Under these circumstances, they had to consider what
their line of conduct should be, and there never were
two ministers better suited to deal with an embarrassment
of that kind than the Duke of Wellington and Mr. Peel.
The Duke’s doctrine of government was that “the
country was never governed in practice according to
the extreme principles of any party whatever;"[196]
while Peel’s disposition at all times inclined
him to compromise. He was quite aware that on
this and similar questions public feeling had undergone
great alteration since the beginning of the century.
There was a large and increasing party, numbering in
its ranks many men of deep religious feeling, and
many firm supporters of the principle of an Established
Church, being also sincere believers in the pre-eminent
excellence of the Church of England, who had a conscientious
repugnance to the employment of the most solemn ordinance
of a religion as a mere political test of a person’s
qualifications for the discharge of civil duties.
In the opinion of the Bishop of Oxford (Dr. Lloyd),
this was the feeling of “a very large majority
of the Church itself,” and of the University.[197]
Peel, therefore, came to the conclusion—to
which he had no difficulty in bringing his colleague,
the Prime-minister—that “it might
be more for the real interests of the Church and of
religion to consent to an alteration in the law”
than to trust to the result of the debate in the House
of Lords to maintain the existing state of things.

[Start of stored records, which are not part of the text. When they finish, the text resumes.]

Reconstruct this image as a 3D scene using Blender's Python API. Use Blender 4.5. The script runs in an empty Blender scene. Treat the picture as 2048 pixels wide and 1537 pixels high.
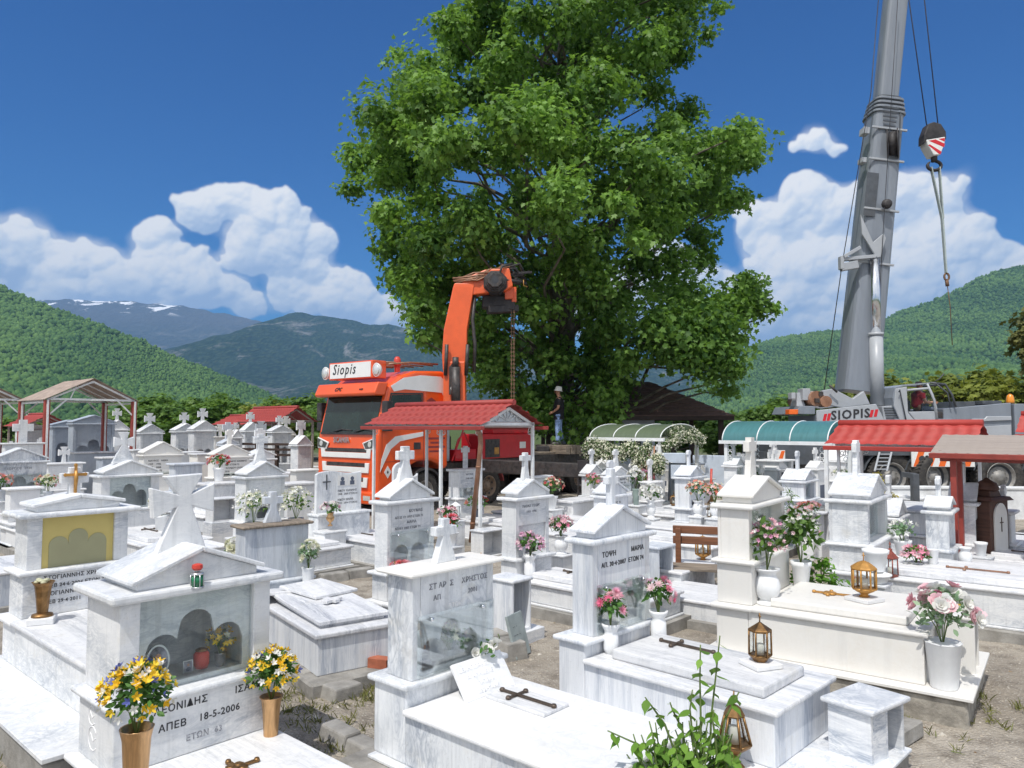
import bpy, bmesh, math, random
import numpy as np
from mathutils import Matrix, Vector
SC = bpy.context.scene
COL = SC.collection
R = math.radians
PI = math.pi
# ---------------------------------------------------------------- camera
CAM_H = 2.3
F = 1500.0                      # focal length in pixels of the 2048 wide photograph
PITCH = math.atan(82.0 / 1500.0)
cam = bpy.data.cameras.new('camera')
cam.sensor_width = 36.0
cam.lens = 36.0 * F / 2048.0
cam.clip_start = 0.05
cam.clip_end = 60000.0
cam_o = bpy.data.objects.new('camera', cam)
COL.objects.link(cam_o)
cam_o.location = (0, 0, CAM_H)
cam_o.rotation_euler = (PI / 2 + PITCH, 0, 0)
SC.camera = cam_o
# ---------------------------------------------------------------- sun
SUN_EL = R(60)
SUN_H = Vector((-0.44, -0.90, 0)).normalized()       # horizontal direction towards the sun
SUN_DIR = Vector((SUN_H.x * math.cos(SUN_EL), SUN_H.y * math.cos(SUN_EL), math.sin(SUN_EL)))
sun = bpy.data.lights.new('sun', 'SUN')
sun.energy = 3.0
sun.angle = R(0.53)
sun.color = (1.0, 0.965, 0.90)
sun_o = bpy.data.objects.new('sun', sun)
COL.objects.link(sun_o)
sun_o.rotation_euler = SUN_DIR.to_track_quat('Z', 'Y').to_euler()
# ---------------------------------------------------------------- view
SC.view_settings.view_transform = 'Standard'
SC.view_settings.look = 'None'
SC.view_settings.gamma = 1
SC.view_settings.exposure = 0.36
SC.view_settings.use_curve_mapping = False
SC.cycles.max_bounces = 8
SC.cycles.diffuse_bounces = 3
SC.cycles.glossy_bounces = 3
SC.cycles.transmission_bounces = 4
SC.cycles.transparent_max_bounces = 10
SC.cycles.volume_bounces = 0
SC.cycles.sample_clamp_indirect = 6
SC.cycles.use_denoising = True
# ---------------------------------------------------------------- node helpers
class NT:
 def __init__(s, tree):
  s.t = tree; s.n = tree.nodes; s.l = tree.links
 def node(s, typ, **kw):
  n = s.n.new(typ)
  for k, v in kw.items():
   setattr(n, k, v)
  return n
 def put(s, sock, v):
  if v is None: return
  if hasattr(v, 'links') or isinstance(v, bpy.types.NodeSocket):
   s.l.new(v, sock)
  else:
   sock.default_value = v
 def math(s, op, a, b=None, c=None, clamp=False):
  n = s.node('ShaderNodeMath', operation=op); n.use_clamp = clamp
  s.put(n.inputs[0], a); s.put(n.inputs[1], b)
  if c is not None: s.put(n.inputs[2], c)
  return n.outputs[0]
 def vmath(s, op, a, b=None, out=0):
  n = s.node('ShaderNodeVectorMath', operation=op)
  s.put(n.inputs[0], a); s.put(n.inputs[1], b)
  return n.outputs[out]
 def mix(s, fac, a, b, blend='MIX'):
  n = s.node('ShaderNodeMix', data_type='RGBA', blend_type=blend)
  s.put(n.inputs[0], fac); s.put(n.inputs[6], a); s.put(n.inputs[7], b)
  return n.outputs[2]
 def noise(s, vec, scale, detail=4, rough=0.55, dist=0.0):
  n = s.node('ShaderNodeTexNoise')
  s.put(n.inputs['Vector'], vec); s.put(n.inputs['Scale'], scale)
  n.inputs['Detail'].default_value = detail
  n.inputs['Roughness'].default_value = rough
  n.inputs['Distortion'].default_value = dist
  return n.outputs[0]
 def ramp(s, fac, stops, interp='LINEAR'):
  n = s.node('ShaderNodeValToRGB'); s.put(n.inputs[0], fac)
  cr = n.color_ramp; cr.interpolation = interp
  while len(cr.elements) < len(stops): cr.elements.new(0.5)
  for e, (p, c) in zip(cr.elements, stops):
   e.position = p
   e.color = (c, c, c, 1) if isinstance(c, (int, float)) else (*c[:3], 1)
  return n.outputs[0]
 def sstep(s, x, a, b):
  n = s.node('ShaderNodeMapRange', interpolation_type='SMOOTHSTEP')
  s.put(n.inputs[0], x); s.put(n.inputs[1], a); s.put(n.inputs[2], b)
  return n.outputs[0]
def c4(c): return (c[0], c[1], c[2], 1.0)
# ---------------------------------------------------------------- world: sky and cumulus
world = bpy.data.worlds.new('World')
SC.world = world
world.use_nodes = True
W = NT(world.node_tree)
W.n.clear()
tc = W.node('ShaderNodeTexCoord')
sky = W.node('ShaderNodeTexSky', sky_type='NISHITA')
sky.sun_disc = False
sky.sun_elevation = SUN_EL
sky.sun_rotation = math.atan2(SUN_H.x, SUN_H.y)
sky.altitude = 600
sky.air_density = 1.0
sky.dust_density = 0.35
sky.ozone_density = 1.6
hsv = W.node('ShaderNodeHueSaturation')
hsv.inputs['Hue'].default_value = 0.516
hsv.inputs['Saturation'].default_value = 3.0
hsv.inputs['Value'].default_value = 0.70
W.l.new(sky.outputs[0], hsv.inputs['Color'])
CLOUD_LUM = 7.2
def az_el(px, py):
 d = Vector(((px - 1024) / F, math.cos(PITCH) - (768.5 - py) / F * math.sin(PITCH),
    math.sin(PITCH) + (768.5 - py) / F * math.cos(PITCH))).normalized()
 return math.atan2(d.x, d.y), math.asin(d.z)
CLOUDS = [  # (px, py, radius px, vertical squash): where each puff of the cumulus stands in the sky
 (395, 430, 62, .8), (470, 410, 75, .85), (560, 440, 85, .8), (640, 480, 62, .85), (520, 500, 95, .7), (600, 530, 70, .7),
 (330, 520, 66, .8), (390, 560, 85, .8), (300, 590, 70, .7), (460, 600, 70, .6), (230, 570, 80, .7), (190, 530, 56, .8), (130, 590, 70, .6),
 (50, 520, 85, .8), (70, 590, 90, .6), (-40, 480, 60, .8), (-120, 540, 140, .8),
 (600, 580, 62, .75), (670, 600, 75, .7), (570, 600, 40, .8), (740, 630, 65, .6), (800, 640, 60, .6), (690, 560, 30, .7),
 (1620, 415, 74, .85), (1545, 450, 80, .9), (1690, 440, 95, .85), (1770, 420, 85, .9), (1850, 430, 85, .9), (1560, 540, 110, .8), (1700, 540, 140, .75),
 (1850, 530, 130, .75), (1960, 510, 95, .75), (2010, 560, 80, .6), (1480, 600, 90, .8), (1560, 640, 120, .5), (1720, 640, 130, .45), (1880, 590, 110, .45),
 (1640, 288, 30, .7), (1672, 300, 24, .7), (1604, 296, 20, .7), (2090, 520, 60, .5), (1360, 560, 120, .8), (1240, 620, 120, .7), (2200, 540, 130, .7)]
AZ0, AZ1, EL0, EL1 = -1.0, 1.0, -0.02, 0.52
def cloud_image(w=2200, h=594):
 r = np.random.default_rng(42)
 sx_ = w / (AZ1 - AZ0); sy_ = h / (EL1 - EL0)
 H = np.zeros((h, w), np.float32)
 def puff(cx, cy, rad, lift):
  x0, x1 = int(max(0, cx - rad)), int(min(w, cx + rad + 2)); y0, y1 = int(max(0, cy - rad)), int(min(h, cy + rad + 2))
  if x1 <= x0 or y1 <= y0: return
  yy, xx = np.mgrid[y0:y1, x0:x1]
  q = 1 - ((xx - cx) ** 2 + (yy - cy) ** 2) / (rad * rad)
  z = np.where(q > 0, lift + rad * np.sqrt(np.maximum(q, 0)), 0)
  H[y0:y1, x0:x1] = np.maximum(H[y0:y1, x0:x1], z)
 def grow(cx, cy, rad, lift, lv):
  puff(cx, cy, rad, lift)
  if lv == 0 or rad < 2.0: return
  n = 9 if lv > 1 else 7
  for _ in range(n):
   a = r.uniform(-0.25 * PI, 1.25 * PI); e = r.uniform(0.25, 0.95)
   k = r.uniform(0.26, 0.52)
   grow(cx + math.cos(a) * rad * e, cy + math.sin(a) * rad * e * .9, rad * k, lift + rad * math.sqrt(max(0, 1 - e * e)) * 0.75, lv - 1)
 for (px, py, rp, sq) in CLOUDS:
  a, e = az_el(px, py); rad = rp / F * sx_ * 0.74
  cx, cy = (a - AZ0) * sx_, (e - EL0) * sy_
  for _ in range(5):
   grow(cx + r.normal() * rad * .38, cy + r.normal() * rad * .26 * sq, rad * r.uniform(.45, .75), rad * .2, 3)
 def blur(A, s):
  k = np.exp(-0.5 * (np.arange(-int(3 * s) - 1, int(3 * s) + 2) / s) ** 2); k /= k.sum(); m = len(k) // 2
  P = np.pad(A, ((m, m), (0, 0)), 'edge'); A = sum(k[i] * P[i:i + A.shape[0]] for i in range(len(k)))
  P = np.pad(A, ((0, 0), (m, m)), 'edge'); return sum(k[i] * P[:, i:i + A.shape[1]] for i in range(len(k)))
 def fbm(base, oct_):
  out = np.zeros((h, w), np.float32); amp = 1.0; tot = 0
  for o_ in range(oct_):
   gx, gy = int(w / base * 2 ** o_) + 3, int(h / base * 2 ** o_) + 3
   g = r.random((gy, gx)).astype(np.float32)
   X = np.arange(w) * 2 ** o_ / base; Y = np.arange(h) * 2 ** o_ / base
   xi, yi = X.astype(int), Y.astype(int); xf, yf = X - xi, Y - yi
   xf = xf * xf * (3 - 2 * xf); yf = yf * yf * (3 - 2 * yf)
   A = g[yi][:, xi] * (1 - xf) + g[yi][:, xi + 1] * xf; B = g[yi + 1][:, xi] * (1 - xf) + g[yi + 1][:, xi + 1] * xf
   out += amp * (A * (1 - yf[:, None]) + B * yf[:, None]); tot += amp; amp *= 0.55
  return out / tot
 wx, wy = fbm(34, 5) - 0.5, fbm(34, 5) - 0.5; vx, vy = fbm(130, 3) - 0.5, fbm(130, 3) - 0.5
 yy, xx = np.mgrid[0:h, 0:w]
 H = H[np.clip((yy + wy * 20 + vy * 18).astype(int), 0, h - 1), np.clip((xx + wx * 20 + vx * 18).astype(int), 0, w - 1)]
 nz = fbm(88, 6)
 cover = blur((H > 0).astype(np.float32), 2.2)
 wide = blur((H > 0).astype(np.float32), 10)
 near = np.clip(blur(wide, 14) * 2.5 - 0.15, 0, 1)
 edge = np.clip(cover * 1.25 + (nz - 0.5) * 1.7 * (1 - wide) * near - 0.12, 0, 1)
 alpha = np.clip((edge - 0.10) / 0.88, 0, 1); alpha = alpha * alpha * (3 - 2 * alpha)
 wisp = np.clip((blur(cover, 9) * 1.1 + (nz - 0.55) * 1.6 - 0.28) / 0.8, 0, 0.5) * near
 alpha = np.maximum(alpha, wisp)
 Hs = blur(H, 0.9); Hm = blur(H, 4.0); Hl = blur(H, 16)
 def shade(A, g):
  gy, gx = np.gradient(A); n = np.sqrt(gx * gx + gy * gy + g * g)
  L = np.array([-0.42, 0.80, 0.43]); L /= np.linalg.norm(L)
  return (-gx * L[0] - gy * L[1] + g * L[2]) / n
 s = 0.36 * shade(Hs, 0.75) + 0.42 * shade(Hm, 0.6) + 0.50 * shade(Hl, 0.5)
 thick = np.clip(Hl / max(1e-3, Hl.max()) * 1.7, 0, 1)
 s = s + (nz - 0.5) * 0.55 + 0.10
 s = np.clip(0.44 + 0.62 * s - 0.26 * thick, 0, 1)
 s = blur(s.astype(np.float32), 0.6)
 low = np.array([0.40, 0.53, 0.76]); mid = np.array([0.68, 0.77, 0.90]); hi = np.array([1.0, 1.0, 1.0])
 t = s[..., None]
 rgb = np.where(t < 0.5, low + (mid - low) * t * 2, mid + (hi - mid) * (t * 2 - 1))
 img = bpy.data.images.new('cumulus_map', w, h, alpha=True, float_buffer=True, is_data=True)
 px_ = np.dstack([rgb, alpha]).astype(np.float32)
 img.pixels.foreach_set(px_.ravel()); img.update(); img.pack()
 return img
dirv = W.vmath('NORMALIZE', tc.outputs['Generated'])
sx = W.node('ShaderNodeSeparateXYZ'); W.l.new(dirv, sx.inputs[0])
azn = W.math('ARCTAN2', sx.outputs[0], sx.outputs[1])
eln = W.math('ARCSINE', sx.outputs[2])
cb = W.node('ShaderNodeCombineXYZ')
W.put(cb.inputs[0], W.math('MULTIPLY', W.math('SUBTRACT', azn, AZ0), 1 / (AZ1 - AZ0)))
W.put(cb.inputs[1], W.math('MULTIPLY', W.math('SUBTRACT', eln, EL0), 1 / (EL1 - EL0)))
ti = W.node('ShaderNodeTexImage', extension='CLIP', interpolation='Cubic'); ti.image = cloud_image()
ti.image.alpha_mode = 'CHANNEL_PACKED'
W.l.new(cb.outputs[0], ti.inputs[0])
cs = W.node('ShaderNodeVectorMath', operation='SCALE'); W.put(cs.inputs[0], ti.outputs[0]); cs.inputs['Scale'].default_value = CLOUD_LUM
skyc = W.mix(ti.outputs[1], hsv.outputs[0], cs.outputs[0])
rear_fill = W.sstep(W.math('ABSOLUTE', azn), 1.12, 1.5)
cn = W.noise(dirv, 2.6, 5, 0.6, 0.3)
cover = W.math('MULTIPLY', W.math('MULTIPLY', W.sstep(cn, 0.34, 0.50), rear_fill), W.sstep(sx.outputs[2], 0.0, 0.06))
skyc = W.mix(cover, skyc, (CLOUD_LUM * 1.12, CLOUD_LUM * 1.13, CLOUD_LUM * 1.14, 1))  # unseen bright cloud cover added behind the camera to lift the fill light
bg = W.node('ShaderNodeBackground'); W.put(bg.inputs[0], skyc); bg.inputs[1].default_value = 0.115
wo = W.node('ShaderNodeOutputWorld'); W.l.new(bg.outputs[0], wo.inputs[0])
world.cycles.sampling_method = 'MANUAL'; world.cycles.sample_map_resolution = 512
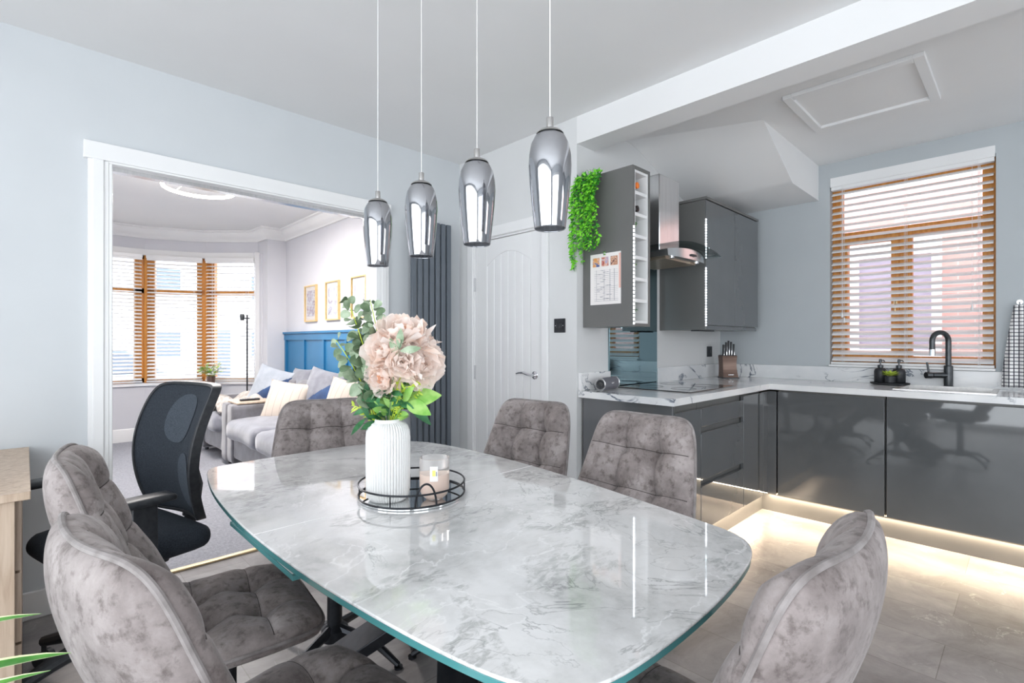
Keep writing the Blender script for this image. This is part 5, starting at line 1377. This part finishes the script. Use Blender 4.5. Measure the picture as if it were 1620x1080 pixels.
MB().box(5.95, -.05, .2, 6.0, .08, 1.95).obj('drain_pipe', 'ext_white', nb) if False else None
def house(lab, x0, x1, y):
    t = thing('house', lab, 'house', ((x0+x1)/2, y, -.4), world=True, group='pale houses across the street')
    MB().box(x0, y, -.4, x1, y+6, 5.0).obj('wall', 'render_w', t)
    m = MB(); m.prism([(y-.3, 5.0), (y+3, 7.4), (y+6.3, 5.0)], x0-.2, x1+.2, 'x'); m.obj('roof', 'roof', t)
    for xx in (x0+1, x1-2.4):
        for z in (.5, 3.0):
            f_ = MB().box(xx, y-.05, z, xx+1.4, y, z+1.2).obj('window', 'ext_white', t); MB().box(xx+.08, y-.06, z+.08, xx+1.32, y-.045, z+1.12).obj('pane', 'carglass', f_)
    MB().box((x0+x1)/2-.5, y-.04, -.4, (x0+x1)/2+.5, y, 1.7).obj('front_door', 'carglass', t)
house('pale house across the street, left through bay blinds', -6.5, 1.2, 24)
house('pale house across the street, right through bay blinds', 2.2, 9.5, 24)
def car(lab, x, y):
    t = thing('parked_car', lab, 'car', (x, y, -.4), world=True, group='cars parked outside the bay'); z = -.4
    m = MB(); m.prism([(x-2.1, z+.3), (x+2.1, z+.3), (x+2.15, z+.75), (x+1.9, z+.92), (x+1.0, z+1.0), (x-1.5, z+1.0), (x-2.1, z+.85)], y-.85, y+.85, 'y'); m.obj('body', 'carpaint', t, bevel=.06)
    m = MB(); m.prism([(x-1.6, z+.99), (x+1.1, z+.99), (x+.45, z+1.45), (x-1.1, z+1.47)], y-.72, y+.72, 'y'); m.obj('cabin_glass', 'carglass', t, bevel=.05)
    m = MB(); m.prism([(x-1.15, z+1.44), (x+.5, z+1.44), (x+.35, z+1.50), (x-1.0, z+1.51)], y-.68, y+.68, 'y'); m.obj('roof', 'carpaint', t, bevel=.02)
    for xx in (x-1.35, x+1.35):
        for s in (-1, 1):
            MB().cyl((xx, y+s*.72, z+.32), (xx, y+s*.88, z+.32), .32, n=28).obj('wheel', 'black', t)
car('blue-grey car parked outside, seen through left bay blinds', .9, 12.6)
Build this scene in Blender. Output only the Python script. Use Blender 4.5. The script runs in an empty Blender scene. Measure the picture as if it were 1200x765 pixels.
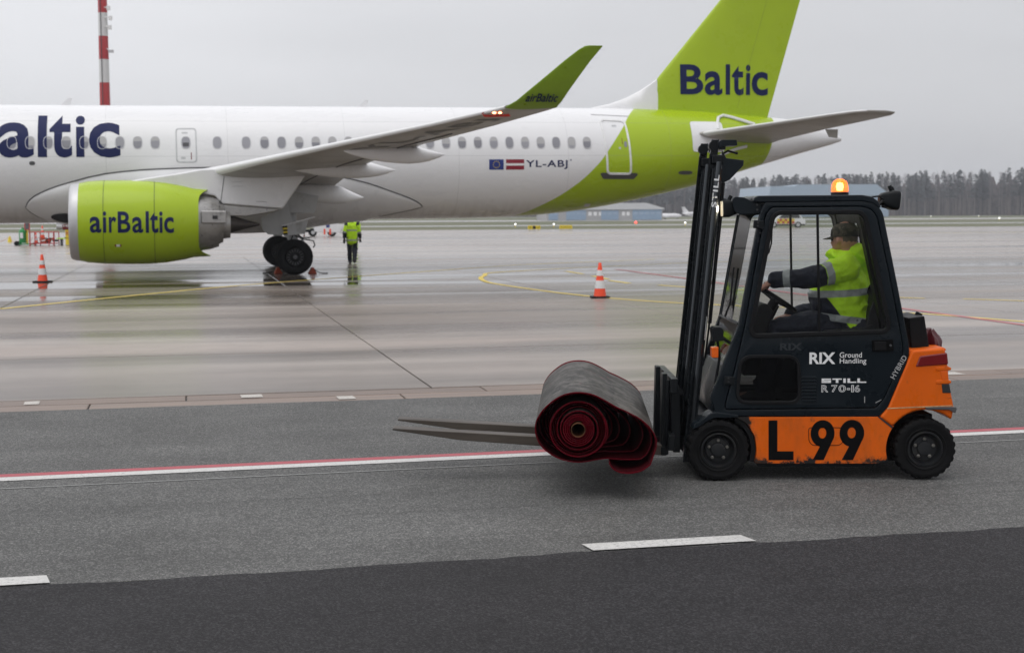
import bpy, bmesh, math, random
from math import sin, cos, tan, pi, radians, sqrt, atan, atan2, exp
from mathutils import Vector, Matrix
random.seed(7)
SC = bpy.context.scene
COL = SC.collection
# ------------------------------------------------------------------ camera, sky, sun, exposure
F_PX, CAM_H, PITCH, ROLL = 1667.0, 1.8, atan(132.0/1667.0), 0.004
cd = bpy.data.cameras.new('camera'); cam = bpy.data.objects.new('camera', cd); COL.objects.link(cam)
cd.sensor_width = 36.0; cd.lens = 36.0*F_PX/1200.0; cd.clip_start = 0.1; cd.clip_end = 6000
cam.matrix_world = Matrix.Translation((0, 0, CAM_H)) @ (Matrix.Rotation(pi/2-PITCH, 4, 'X') @ Matrix.Rotation(-ROLL, 4, 'Z'))
cd.dof.use_dof = True; cd.dof.focus_distance = 9.9; cd.dof.aperture_fstop = 4.0
SC.camera = cam
SUN_EL, SUN_AZ = 70.0, 215.0          # azimuth: the side the light comes from, clockwise from +Y
w = bpy.data.worlds.new('World'); SC.world = w; w.use_nodes = True
def build_world():
    n, l = w.node_tree.nodes, w.node_tree.links
    n.clear()
    out = n.new('ShaderNodeOutputWorld')
    sky = n.new('ShaderNodeTexSky'); sky.sky_type = 'NISHITA'; sky.sun_disc = False
    sky.sun_elevation = radians(SUN_EL); sky.sun_rotation = radians(SUN_AZ); sky.dust_density = 4.0; sky.air_density = 1.0
    b1 = n.new('ShaderNodeBackground'); b1.inputs[1].default_value = 0.06; l.new(sky.outputs[0], b1.inputs[0])
    tc = n.new('ShaderNodeTexCoord'); sx = n.new('ShaderNodeSeparateXYZ'); l.new(tc.outputs['Generated'], sx.inputs[0])
    mx = n.new('ShaderNodeMath'); mx.operation = 'MAXIMUM'; mx.inputs[1].default_value = 0.0; l.new(sx.outputs[2], mx.inputs[0])
    ma = n.new('ShaderNodeMath'); ma.operation = 'MULTIPLY_ADD'; ma.inputs[1].default_value = 0.75; ma.inputs[2].default_value = 1.0; l.new(mx.outputs[0], ma.inputs[0])
    mp = n.new('ShaderNodeMapping'); mp.inputs['Scale'].default_value = (1.2, 1.2, 5.0); l.new(tc.outputs['Generated'], mp.inputs[0])
    ns = n.new('ShaderNodeTexNoise'); ns.inputs['Scale'].default_value = 1.6; ns.inputs['Detail'].default_value = 5; l.new(mp.outputs[0], ns.inputs['Vector'])
    m2 = n.new('ShaderNodeMapRange'); m2.inputs[1].default_value = .3; m2.inputs[2].default_value = .7; m2.inputs[3].default_value = 0.90; m2.inputs[4].default_value = 1.06; l.new(ns.outputs[0], m2.inputs[0])
    m3 = n.new('ShaderNodeMath'); m3.operation = 'MULTIPLY'; mg = n.new('ShaderNodeMath'); mg.operation = 'MULTIPLY_ADD'; mg.inputs[1].default_value = -.28; mg.inputs[2].default_value = .97; l.new(sx.outputs[0], mg.inputs[0]); mh = n.new('ShaderNodeMath'); mh.operation = 'MULTIPLY'; l.new(ma.outputs[0], mh.inputs[0]); l.new(mg.outputs[0], mh.inputs[1]); l.new(mh.outputs[0], m3.inputs[0]); l.new(m2.outputs[0], m3.inputs[1])
    b2 = n.new('ShaderNodeBackground'); b2.inputs[0].default_value = (0.715, 0.72, 0.745, 1); l.new(m3.outputs[0], b2.inputs[1])
    mix = n.new('ShaderNodeMixShader'); mix.inputs[0].default_value = 0.9
    l.new(b1.outputs[0], mix.inputs[1]); l.new(b2.outputs[0], mix.inputs[2]); l.new(mix.outputs[0], out.inputs[0])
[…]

Accordingly, after several conferences with the most
influential members of the Episcopal Bench, he framed
a declaration to be substituted for the Sacramental
test, binding all who should be required to subscribe
it—a description which included all who
should be appointed to a civil or corporate office—never
to exert any power or influence which they might thus
acquire to subvert, or to endeavor to subvert, the
Protestant Church of England, Scotland, or Ireland,
as by law established. The declaration was amended
in the House of Lords by the addition of the statement,
that this declaration was subscribed “on the
true faith of a Christian,” introduced at the
instigation of Lord Eldon, who had not held the Great
Seal since the dissolution of Lord Liverpool’s
administration, but who was still looked up to by
a numerous party as the foremost champion of sound
Protestantism in either House.
Not that the addition of these words at all diminished the dissatisfaction with which the great lawyer regarded the bill. On the contrary, he believed it to be not only a weapon wilfully put into the hands of the enemies of the Established Church, but a violation of the constitution, of which, as he regarded it “the existing securities were a part.” He pointed out that “the King himself was obliged to take the sacrament at his coronation;” and he argued from this and other grounds that “the Church of England, combined with the state, formed together the constitution of Great Britain; and that the acts now to be repealed were necessary to the preservation of that constitution.”